How to Calculate Stock Profit & Loss

Understand profit and loss (P/L) calculations like (P/L) Open, (P/L) Day, (P/L) Year-to-Date, and (P/L) % to track and measure your trading performance.

Before mobile phones and coast-to-coast cell coverage, roadside diners and gas stations did good business selling foldout maps to travelers who passed through town. These maps were crucial instruments of navigation, showing you not only where you were, but also where you came from and where you’re headed. For stock investors, measuring and tracking performance—derived from profit and loss—is the financial version of the foldout map.

The simplest way to track performance is to mark your starting account balance and then compare it to your current balance, excluding any funds deposited or withdrawn, on whatever period you wish, such as daily, monthly, quarterly, etc. Many investors typically start the New Year by noting their account balance and checking it periodically to measure how they’re doing throughout the year.

Understanding stock profit calculations

However, if you’re an active trader or want to drill deeper into your positions, there are other ways to track performance, but first, let’s familiarize ourselves with some terms and how to access them on the thinkorswim® platform. 

Profit/Loss (P/L) Day is the amount of money made or lost on your position from last night’s close to the current mark, plus any intraday profit and loss. You can see the current price for any stock or option in your position on the Position Statement

P/L Open is the amount of money made or lost on your position since the inception of the trade. You can see the execution price for any stock or option in your position by going to the Monitor tab and selecting the P/L Open dollar amount.

P/L Year-to-Date (YTD) is the amount of money made or lost in a particular underlying security in the current calendar year. It includes the P/L for all open positions and any closed positions made for a specific stock or index done in a calendar year. 

P/L % calculates the percentage of money made or lost as a function of your execution price. This takes the P/L Open as the numerator and your execution price as the denominator. Keep in mind, when it comes to options, this will only calculate the P/L of single options and does not include spreads.

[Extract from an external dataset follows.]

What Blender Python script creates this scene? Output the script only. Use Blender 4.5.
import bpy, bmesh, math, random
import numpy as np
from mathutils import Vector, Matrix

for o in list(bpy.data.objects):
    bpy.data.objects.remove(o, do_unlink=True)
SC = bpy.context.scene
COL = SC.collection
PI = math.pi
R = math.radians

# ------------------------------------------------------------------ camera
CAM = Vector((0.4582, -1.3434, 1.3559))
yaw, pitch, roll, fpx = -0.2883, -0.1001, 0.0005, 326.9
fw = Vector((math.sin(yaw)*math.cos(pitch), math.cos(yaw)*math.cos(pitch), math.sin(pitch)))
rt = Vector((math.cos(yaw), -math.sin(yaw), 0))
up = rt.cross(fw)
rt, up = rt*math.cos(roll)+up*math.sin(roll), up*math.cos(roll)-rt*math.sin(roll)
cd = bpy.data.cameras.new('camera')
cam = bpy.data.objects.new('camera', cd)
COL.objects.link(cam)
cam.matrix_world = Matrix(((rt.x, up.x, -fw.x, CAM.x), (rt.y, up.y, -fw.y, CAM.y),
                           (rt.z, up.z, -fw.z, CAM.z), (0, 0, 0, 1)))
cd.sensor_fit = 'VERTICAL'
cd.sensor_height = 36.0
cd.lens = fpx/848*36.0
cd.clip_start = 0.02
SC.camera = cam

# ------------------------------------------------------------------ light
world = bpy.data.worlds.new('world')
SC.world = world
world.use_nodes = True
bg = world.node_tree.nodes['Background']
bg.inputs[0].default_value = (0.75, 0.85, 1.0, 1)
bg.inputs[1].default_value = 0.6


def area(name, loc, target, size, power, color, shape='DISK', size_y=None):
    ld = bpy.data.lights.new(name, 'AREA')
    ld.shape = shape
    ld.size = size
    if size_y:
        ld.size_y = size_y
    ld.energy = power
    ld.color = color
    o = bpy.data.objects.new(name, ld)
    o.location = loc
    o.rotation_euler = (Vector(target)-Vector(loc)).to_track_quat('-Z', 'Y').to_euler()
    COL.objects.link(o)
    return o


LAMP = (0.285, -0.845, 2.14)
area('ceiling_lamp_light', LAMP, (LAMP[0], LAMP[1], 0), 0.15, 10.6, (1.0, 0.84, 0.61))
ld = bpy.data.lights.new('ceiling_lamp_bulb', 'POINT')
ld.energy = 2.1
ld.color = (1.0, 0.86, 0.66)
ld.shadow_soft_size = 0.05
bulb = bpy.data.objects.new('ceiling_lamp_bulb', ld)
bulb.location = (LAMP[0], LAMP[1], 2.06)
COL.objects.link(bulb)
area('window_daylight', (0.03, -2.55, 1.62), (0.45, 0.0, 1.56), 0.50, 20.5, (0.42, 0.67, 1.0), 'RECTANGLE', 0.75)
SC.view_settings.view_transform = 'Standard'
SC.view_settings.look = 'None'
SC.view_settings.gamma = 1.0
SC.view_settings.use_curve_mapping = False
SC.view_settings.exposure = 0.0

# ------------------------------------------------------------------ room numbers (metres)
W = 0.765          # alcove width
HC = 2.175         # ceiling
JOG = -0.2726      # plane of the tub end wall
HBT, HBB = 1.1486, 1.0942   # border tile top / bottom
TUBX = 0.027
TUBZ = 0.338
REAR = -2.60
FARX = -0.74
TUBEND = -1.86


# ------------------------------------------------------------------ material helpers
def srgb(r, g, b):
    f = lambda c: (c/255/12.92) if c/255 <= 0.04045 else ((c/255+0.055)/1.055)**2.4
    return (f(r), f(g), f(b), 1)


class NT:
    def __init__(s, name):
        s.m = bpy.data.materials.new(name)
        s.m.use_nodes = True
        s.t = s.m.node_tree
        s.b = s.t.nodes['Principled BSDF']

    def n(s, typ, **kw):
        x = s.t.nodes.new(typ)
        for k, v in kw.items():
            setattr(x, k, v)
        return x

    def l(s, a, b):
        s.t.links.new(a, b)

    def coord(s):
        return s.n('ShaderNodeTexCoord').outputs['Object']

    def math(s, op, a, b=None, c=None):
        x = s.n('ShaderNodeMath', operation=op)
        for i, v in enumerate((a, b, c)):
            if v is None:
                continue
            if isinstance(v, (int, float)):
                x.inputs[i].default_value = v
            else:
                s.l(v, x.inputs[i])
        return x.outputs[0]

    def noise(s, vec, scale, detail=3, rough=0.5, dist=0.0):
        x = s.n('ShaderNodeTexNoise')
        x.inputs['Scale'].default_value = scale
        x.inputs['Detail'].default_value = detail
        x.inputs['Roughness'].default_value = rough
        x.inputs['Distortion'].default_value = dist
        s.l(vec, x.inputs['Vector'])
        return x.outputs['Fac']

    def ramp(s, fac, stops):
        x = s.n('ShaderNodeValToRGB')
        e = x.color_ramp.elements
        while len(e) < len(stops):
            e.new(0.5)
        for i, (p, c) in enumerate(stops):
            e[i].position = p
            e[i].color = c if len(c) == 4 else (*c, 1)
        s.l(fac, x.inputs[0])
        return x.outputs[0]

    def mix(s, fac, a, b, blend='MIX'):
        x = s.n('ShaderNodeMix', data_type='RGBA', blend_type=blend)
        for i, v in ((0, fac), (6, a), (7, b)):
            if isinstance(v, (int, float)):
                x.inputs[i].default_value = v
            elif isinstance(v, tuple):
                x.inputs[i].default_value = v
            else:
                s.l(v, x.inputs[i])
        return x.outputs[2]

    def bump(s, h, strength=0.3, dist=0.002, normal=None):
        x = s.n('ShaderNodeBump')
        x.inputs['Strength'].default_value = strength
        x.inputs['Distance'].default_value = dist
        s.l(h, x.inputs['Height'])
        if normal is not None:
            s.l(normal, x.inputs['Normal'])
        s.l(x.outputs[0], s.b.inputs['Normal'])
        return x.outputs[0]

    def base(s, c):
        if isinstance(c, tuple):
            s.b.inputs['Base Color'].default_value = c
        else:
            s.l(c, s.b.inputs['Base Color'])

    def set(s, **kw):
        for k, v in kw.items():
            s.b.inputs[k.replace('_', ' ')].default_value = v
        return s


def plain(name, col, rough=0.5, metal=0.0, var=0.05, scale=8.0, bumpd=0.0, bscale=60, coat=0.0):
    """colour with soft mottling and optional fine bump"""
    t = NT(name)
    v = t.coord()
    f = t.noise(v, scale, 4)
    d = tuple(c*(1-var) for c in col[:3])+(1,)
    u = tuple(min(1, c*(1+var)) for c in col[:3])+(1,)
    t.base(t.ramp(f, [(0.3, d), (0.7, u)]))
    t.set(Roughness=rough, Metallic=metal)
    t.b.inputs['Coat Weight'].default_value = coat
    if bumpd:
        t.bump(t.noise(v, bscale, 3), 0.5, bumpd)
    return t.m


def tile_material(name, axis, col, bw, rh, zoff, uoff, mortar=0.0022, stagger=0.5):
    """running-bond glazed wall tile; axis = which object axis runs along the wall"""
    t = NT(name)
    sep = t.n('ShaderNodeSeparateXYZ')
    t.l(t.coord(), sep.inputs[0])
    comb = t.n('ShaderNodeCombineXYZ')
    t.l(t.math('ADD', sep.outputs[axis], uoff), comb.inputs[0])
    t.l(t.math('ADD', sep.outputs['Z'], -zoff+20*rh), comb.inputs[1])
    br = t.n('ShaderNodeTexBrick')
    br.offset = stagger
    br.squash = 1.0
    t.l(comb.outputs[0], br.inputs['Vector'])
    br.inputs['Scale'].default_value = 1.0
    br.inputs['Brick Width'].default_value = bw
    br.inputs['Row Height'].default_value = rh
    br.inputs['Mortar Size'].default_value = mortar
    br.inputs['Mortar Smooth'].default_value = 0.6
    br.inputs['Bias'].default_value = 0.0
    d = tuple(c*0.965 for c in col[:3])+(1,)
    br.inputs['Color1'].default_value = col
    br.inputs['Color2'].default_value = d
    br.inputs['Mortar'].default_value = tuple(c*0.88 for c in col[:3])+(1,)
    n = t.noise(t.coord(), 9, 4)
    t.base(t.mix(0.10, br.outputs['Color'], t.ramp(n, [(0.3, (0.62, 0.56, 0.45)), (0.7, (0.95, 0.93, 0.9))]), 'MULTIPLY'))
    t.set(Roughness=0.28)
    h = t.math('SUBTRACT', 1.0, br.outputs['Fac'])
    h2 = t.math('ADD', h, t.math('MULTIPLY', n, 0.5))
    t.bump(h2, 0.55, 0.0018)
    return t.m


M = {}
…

These four unique calculations can be used to measure your portfolio in various ways. For example, let’s say on the first trading day of the year, you start with $100,000 in your account and no open positions. You then buy 500 shares each of QRS and XYZ stock, both of which are trading for $10. Assuming both stocks immediately go up $1, your P/L would look like this (please be mindful that this example excludes commissions and transaction fees).



Ticker QRSTicker XYZ
P/L Day+$500+$500
P/L Open+$500+$500
P/L YTD+$500+$500
P/L %+10%+10%

Now let’s say the following day, shares of QRS drop $0.50 per share, and you decide to sell it. Meanwhile, the XYZ share price was unchanged. Your P/L would like look like this:


Ticker QRSTicker XYZ
P/L Day-$250+$0
P/L Open+$250+$500
P/L YTD+$250+$500
P/L %+5%+10%

Creating a performance matrix for stock profit calculations

As the examples above illustrate, you can mix and match these metrics to track the type of performance that matters most to you. If you’re a day trader, you might be more focused on daily and open P/L, whereas a long-term investor might be more concerned with YTD P/L.

Another way to track performance is to differentiate between open and closed positions. With open positions, you can create subgroups focused on concepts like “short-term,” “long-term,” “speculative,” “value,” or any number of criteria, and then add the appropriate positions to each. This helps keep your positions organized and gives you the ability to track performance on each subgroup separate from one another.

For closed positions, one way to track performance is to download them into a spreadsheet and sort profitable trades from unprofitable ones. 

Tracking investment performance can be one of the more powerful things you can do as an investor. It can be done in a very simple, straightforward manner, or you can make it as complex as you want. But no matter which you choose, consider making it a central part of your investing toolbox.